Bankman-Fried was then inviting Yedidia to join him in launching a trading firm in Berkeley, Calif., that would specialize in buying and selling cryptocurrencies—digital assets like bitcoin (BTC-USD), ether (ETH-USD), and litecoin (LTC-USD). Yedidia declined, and even tried to talk Bankman-Fried out of the whole idea.

“I was sort of like, this crypto thing seems pretty scammy,” Yedidia recalls. “I was convinced it was a bubble.”

Bankman-Fried, now 29, went forward anyway. Four years later, he is a billionaire 16 times over, according to a recent Forbes estimate. Though such estimates are fuzzy—many of Bankman-Fried’s digital assets are illiquid, of speculative value, and just plain weird—his sudden prosperity appears to constitute one of the fastest accumulations of self-made wealth in history.

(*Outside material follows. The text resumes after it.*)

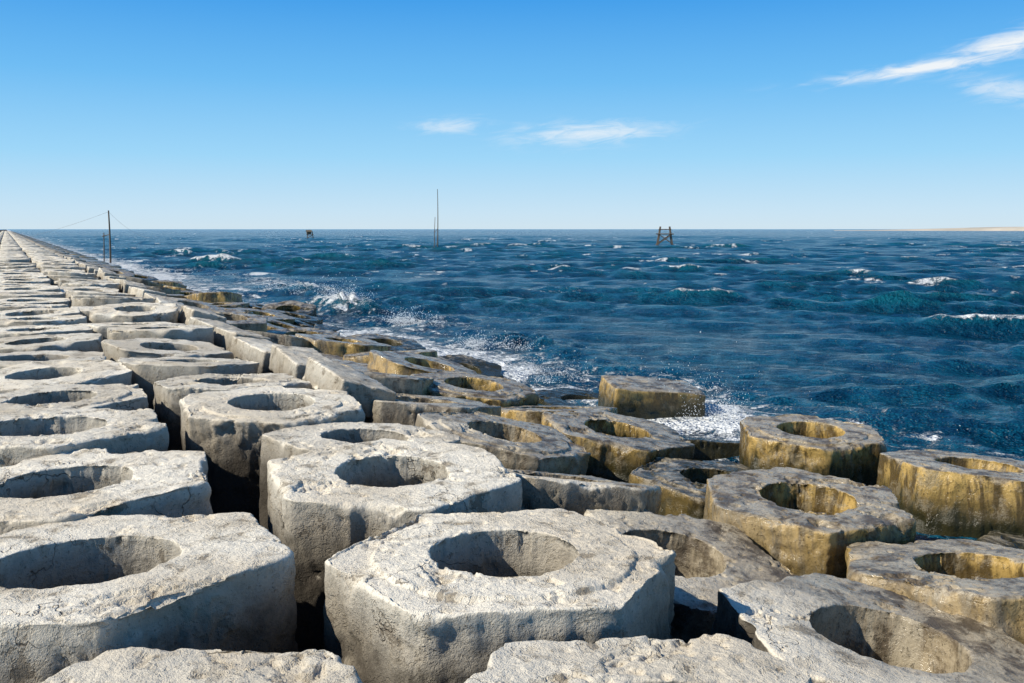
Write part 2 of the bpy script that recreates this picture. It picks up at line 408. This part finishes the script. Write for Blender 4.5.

His riches stem from both the trading firm Yedidia took a pass on, Alameda Research, and from a Hong Kong-based cryptocurrency futures exchange, FTX, which Bankman-Fried started up in mid 2019. (Yedidia finally joined Bankman-Fried at FTX this past January.)

Last month, FTX—of which Bankman-Fried owns nearly 60%—completed an industry-record $900 million fundraising at an $18 billion valuation. That valuation was 18 times higher than it had been 17 months earlier, at FTX’s first-round fundraising in February 2020.

Sam Bankman-Fried appears on Yahoo Finance.
Sam Bankman-Fried has appeared on Yahoo Finance.

Bankman-Fried also still owns 90% of Alameda Research, he says. Alameda’s digital wallet at FTX (which is not its only store of assets) contained over $10 billion in digital coins in mid-July, according to a screengrab he sent me. (More than $5 billion of that was “locked,” however—not yet eligible for conversion to conventional money—and another $4 billion was in FTT, a digital coin issued by FTX.)

Over the past three months, FTX has unveiled high-profile marketing contracts with Major League Baseball, celebrity couple Tom Brady and Gisele Bündchen, and the NBA’s Miami Heat, which is renaming its home venue FTX Arena. Last election cycle, Bankman-Fried contributed more to President Joe Biden’s campaign than anyone except Michael Bloomberg: about $5.2 million, according to Federal Election Commission records.

Still, the book isn’t closed on whether Yedidia’s original instincts were foolish or not. Despite Bankman-Fried’s increasingly mainstream acceptance and considerable personal charisma—he’s become a frequent guest on cable business shows and also appeared on Yahoo Finance—what he’s doing is dicey.